• _Excerpted records_
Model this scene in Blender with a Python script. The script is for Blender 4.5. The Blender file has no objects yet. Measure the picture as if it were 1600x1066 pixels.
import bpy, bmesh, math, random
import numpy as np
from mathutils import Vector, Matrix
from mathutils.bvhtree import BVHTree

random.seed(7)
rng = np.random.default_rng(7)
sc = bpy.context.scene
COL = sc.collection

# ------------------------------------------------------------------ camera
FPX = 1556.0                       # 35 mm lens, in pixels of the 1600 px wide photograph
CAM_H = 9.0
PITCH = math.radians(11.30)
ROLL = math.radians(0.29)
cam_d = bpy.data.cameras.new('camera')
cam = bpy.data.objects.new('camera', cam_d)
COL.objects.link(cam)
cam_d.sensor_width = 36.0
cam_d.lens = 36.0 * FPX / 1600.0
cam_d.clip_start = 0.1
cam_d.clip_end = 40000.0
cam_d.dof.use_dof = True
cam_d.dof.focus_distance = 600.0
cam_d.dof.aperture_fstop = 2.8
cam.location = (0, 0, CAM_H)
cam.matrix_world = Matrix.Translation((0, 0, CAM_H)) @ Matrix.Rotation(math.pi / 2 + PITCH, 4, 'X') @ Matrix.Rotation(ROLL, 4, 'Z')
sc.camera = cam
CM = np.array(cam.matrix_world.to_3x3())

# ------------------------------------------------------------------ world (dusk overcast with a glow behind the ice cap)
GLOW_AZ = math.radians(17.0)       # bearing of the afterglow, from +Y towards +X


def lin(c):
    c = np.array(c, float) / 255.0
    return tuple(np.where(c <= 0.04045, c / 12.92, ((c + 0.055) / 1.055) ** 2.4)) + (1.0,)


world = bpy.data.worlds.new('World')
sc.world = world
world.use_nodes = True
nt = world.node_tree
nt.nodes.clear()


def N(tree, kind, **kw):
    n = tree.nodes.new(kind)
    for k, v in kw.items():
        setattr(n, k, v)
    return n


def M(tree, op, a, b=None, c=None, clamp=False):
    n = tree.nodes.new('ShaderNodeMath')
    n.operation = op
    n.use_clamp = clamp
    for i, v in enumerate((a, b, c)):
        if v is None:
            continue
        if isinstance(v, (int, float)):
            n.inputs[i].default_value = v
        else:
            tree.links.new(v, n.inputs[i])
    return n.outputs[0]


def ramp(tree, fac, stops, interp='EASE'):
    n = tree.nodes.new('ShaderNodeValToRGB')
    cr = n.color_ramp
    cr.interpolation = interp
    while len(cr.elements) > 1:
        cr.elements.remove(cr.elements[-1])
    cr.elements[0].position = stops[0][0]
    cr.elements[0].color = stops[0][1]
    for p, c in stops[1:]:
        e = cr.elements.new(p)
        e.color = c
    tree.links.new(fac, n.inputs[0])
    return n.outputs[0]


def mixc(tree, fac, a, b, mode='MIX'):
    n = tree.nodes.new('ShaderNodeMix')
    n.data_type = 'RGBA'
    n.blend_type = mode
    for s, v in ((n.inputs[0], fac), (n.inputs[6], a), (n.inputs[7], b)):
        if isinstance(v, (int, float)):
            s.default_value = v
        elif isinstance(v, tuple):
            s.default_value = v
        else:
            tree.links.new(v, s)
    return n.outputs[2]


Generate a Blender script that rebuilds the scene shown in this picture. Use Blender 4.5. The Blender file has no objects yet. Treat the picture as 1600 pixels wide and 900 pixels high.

• _Stated goal_
Write out the data exactly as it stands.

• _Answer to the exercise_
Model this scene in Blender with a Python script. The script is for Blender 4.5. The Blender file has no objects yet. Measure the picture as if it were 1600x1066 pixels.
import bpy, bmesh, math, random
import numpy as np
from mathutils import Vector, Matrix
from mathutils.bvhtree import BVHTree

random.seed(7)
rng = np.random.default_rng(7)
sc = bpy.context.scene
COL = sc.collection

# ------------------------------------------------------------------ camera
FPX = 1556.0                       # 35 mm lens, in pixels of the 1600 px wide photograph
CAM_H = 9.0
PITCH = math.radians(11.30)
ROLL = math.radians(0.29)
cam_d = bpy.data.cameras.new('camera')
cam = bpy.data.objects.new('camera', cam_d)
COL.objects.link(cam)
cam_d.sensor_width = 36.0
cam_d.lens = 36.0 * FPX / 1600.0
cam_d.clip_start = 0.1
cam_d.clip_end = 40000.0
cam_d.dof.use_dof = True
cam_d.dof.focus_distance = 600.0
cam_d.dof.aperture_fstop = 2.8
cam.location = (0, 0, CAM_H)
cam.matrix_world = Matrix.Translation((0, 0, CAM_H)) @ Matrix.Rotation(math.pi / 2 + PITCH, 4, 'X') @ Matrix.Rotation(ROLL, 4, 'Z')
sc.camera = cam
CM = np.array(cam.matrix_world.to_3x3())

# ------------------------------------------------------------------ world (dusk overcast with a glow behind the ice cap)
GLOW_AZ = math.radians(17.0)       # bearing of the afterglow, from +Y towards +X


def lin(c):
    c = np.array(c, float) / 255.0
    return tuple(np.where(c <= 0.04045, c / 12.92, ((c + 0.055) / 1.055) ** 2.4)) + (1.0,)


world = bpy.data.worlds.new('World')
sc.world = world
world.use_nodes = True
nt = world.node_tree
nt.nodes.clear()


def N(tree, kind, **kw):
    n = tree.nodes.new(kind)
    for k, v in kw.items():
        setattr(n, k, v)
    return n


def M(tree, op, a, b=None, c=None, clamp=False):
    n = tree.nodes.new('ShaderNodeMath')
    n.operation = op
    n.use_clamp = clamp
    for i, v in enumerate((a, b, c)):
        if v is None:
            continue
        if isinstance(v, (int, float)):
            n.inputs[i].default_value = v
        else:
            tree.links.new(v, n.inputs[i])
    return n.outputs[0]


def ramp(tree, fac, stops, interp='EASE'):
    n = tree.nodes.new('ShaderNodeValToRGB')
    cr = n.color_ramp
    cr.interpolation = interp
    while len(cr.elements) > 1:
        cr.elements.remove(cr.elements[-1])
    cr.elements[0].position = stops[0][0]
    cr.elements[0].color = stops[0][1]
    for p, c in stops[1:]:
        e = cr.elements.new(p)
        e.color = c
    tree.links.new(fac, n.inputs[0])
    return n.outputs[0]


def mixc(tree, fac, a, b, mode='MIX'):
    n = tree.nodes.new('ShaderNodeMix')
    n.data_type = 'RGBA'
    n.blend_type = mode
    for s, v in ((n.inputs[0], fac), (n.inputs[6], a), (n.inputs[7], b)):
        if isinstance(v, (int, float)):
            s.default_value = v
        elif isinstance(v, tuple):
            s.default_value = v
        else:
            tree.links.new(v, s)
    return n.outputs[2]


Generate a Blender script that rebuilds the scene shown in this picture. Use Blender 4.5. The Blender file has no objects yet. Treat the picture as 1600 pixels wide and 900 pixels high.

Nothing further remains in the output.